Job postings that advertise a 4-day workweek have grown steadily in recent years but still remain low overall, rising from 0.1% in September 2019 to nearly 0.3% in September 2023, according to an Oct. 30 report from Indeed’s Hiring Lab.

Interestingly, the increase in postings has occurred among in-person sectors rather than remote-friendly industries. The bulk of advertisements with a 4-day workweek has been in veterinary services, dentistry and manufacturing, where many striking workers have demanded shorter workweeks.

“A 4-day workweek may be gaining popularity, but it has a long way to go before becoming the norm,” wrote Allison Shrivastava and Nick Bunker, economists with the Indeed Hiring Lab.

“Time will tell if this remains a rare benefit offered for some in-person roles in order to stay competitive or becomes an expectation for job seekers and/or a more common demand in union negotiations,” they wrote. “But for office workers in particular, a standardized 4-day workweek is a long way off.”

Job postings that mention a 4-day workweek are increasing most in the veterinary services sector, with the share of advertisements growing by 1.39 percentage points during the past four years. After that, dentistry is up 0.9 percentage points, followed by industrial engineering, driving and architecture, which are up by about 0.3 percentage points.

Job postings in manufacturing and production that advertise a 4-day workweek have increased by 40% since September 2019, yet that only represents an increase in level terms from 0.5% to 0.7%. Leaders of the United Auto Workers have demanded a 4-day workweek as part of their contract negotiations and strike against the country’s Big Three automakers.

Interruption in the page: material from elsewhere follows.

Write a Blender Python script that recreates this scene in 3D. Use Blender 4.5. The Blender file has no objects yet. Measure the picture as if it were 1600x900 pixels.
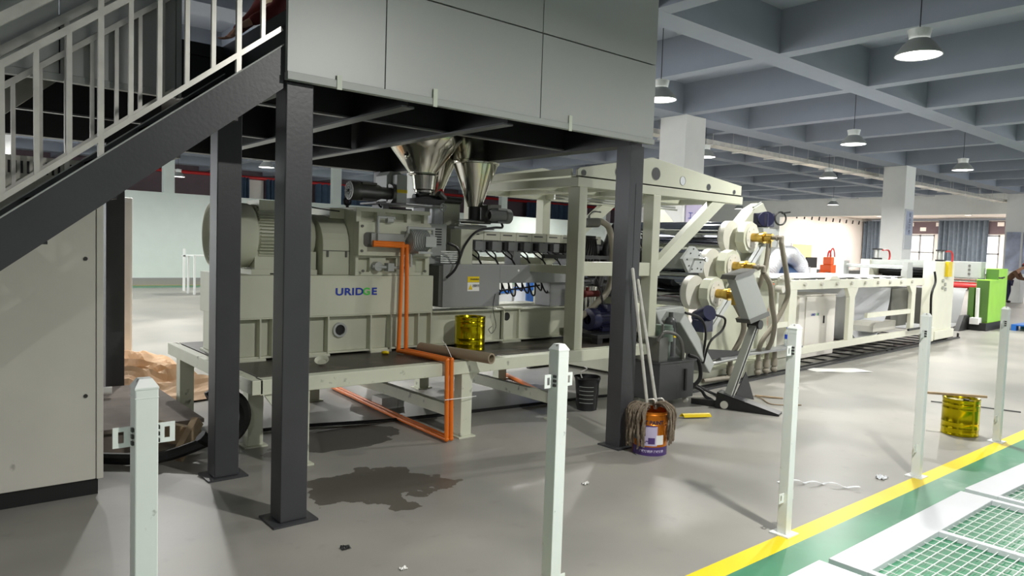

“While it’s difficult to tell if 4-day workweek opportunities for manufacturing workers will continue to grow, it is currently a topic of lively discussion,” Shrivastava and Bunker wrote.

About 80% of office workers have said they’d be more productive if they had a 4-day workweek, according to a report from ResumeBuilder.com. In addition, about three-quarters said they would switch jobs and one-third said they would take a pay cut if they were offered a 4-day schedule.

In a six-month pilot program with reduced workweek schedules, 91% of 60 participating companies said they plan to continue a 4-day workweek, according to a recent update from 4 Day Week Global. During the pilot, companies reported 35% year-over-year increases in revenue, increased hiring and decreased absenteeism.

At the same time, a 4-day schedule may not work well for all workers. O.C. Tanner, an employee recognition company, wanted to offer schedule flexibility to its deskless factory workers alongside its desked workers. Although the experiment didn’t ultimately work, leaders said they learned about their business and showed workers that they listened and cared.